Yuli Tri Suwarni, Bandung – The government is considering returning the mechanism in the gubernatorial elections from the current direct system back to vote counting at the Regional Representative Councils (DPRD) for the sake of efficiency and conflict evasion.
Regional Autonomy director general Djohermansyah Djohan said in Bandung, West Java, on Thursday that the mechanism change would be proposed in a draft bill on regional elections together with the revision of the regional administration law to be handed over to the House of Representatives later this month.
"We will return to the indirect gubernatorial election through the DPRD or representative democracy because the governors carry out their duties more as representatives of the central government than as heads of provinces," Djohermansyah said in a discussion on the dissemination of the grand design for the regional realignment (Desartada) 2010-2025 period.
Deliberation of the draft bill on regional elections, Djohermansyah said, was nearly complete before being disclosed to Cabinet members.
Under the new system, a gubernatorial candidate will be backed up by at least 15 to 20 percent of seats at the DPRD, proposed through the party or faction mechanism, he said. The candidates will later be registered by the Regional Election Committee (KPUD) before being elected at a special plenary meeting at the DPRD, he said.

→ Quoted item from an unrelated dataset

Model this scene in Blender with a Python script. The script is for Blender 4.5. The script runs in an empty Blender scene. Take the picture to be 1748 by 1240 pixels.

Djohermansyah also said the party or faction would be entitled to propose only gubernatorial candidates because it would be the duty of the governor designate to propose three deputy candidates from the provincial administration to the Home Ministry.
Therefore, the position of deputy governor will be filled by a public official at the same level of regional administration, he said. Djohermansyah disclosed that his office conducted a kind of efficient simulation brought about by the indirect election through the DPRD.
"We have not calculated in detail, but to be extreme, the recent process to elect Soekarwo as the East Java governor in two rounds cost up to Rp 979 billion. Through the DPRD without campaigns, it will cost no more than Rp 100 million mainly to pay election committee members," Djohermansyah said.
In its latest report in November last year, the International Crisis Group (ICG) recorded that 20 of more than 200 regional polls had turned violent because of mob action supporting losing candidates. The report highlighted a violent trend that has placed direct local elections under national scrutiny.
With regard to new autonomous regions, Djohermansyah said there would be no new autonomous regions this year even though there had been 186 new proposals received by the Home Ministry thus far. He said Indonesia made the most regional divisions in the world with 205 new regions in the period between 1999 and 2009.
Therefore, the government will make a realignment because the many new autonomous regions only burden the state budget, Djohermansyah said, adding that the central government had been forced to earmark Rp 2.6 trillion for the 40 new autonomous regions in 2004. The financial burden jumped to Rp 47.9 trillion in 2010, he said. "It's a bit ironic that at a time when many countries are reunited, we divide ourselves," he said.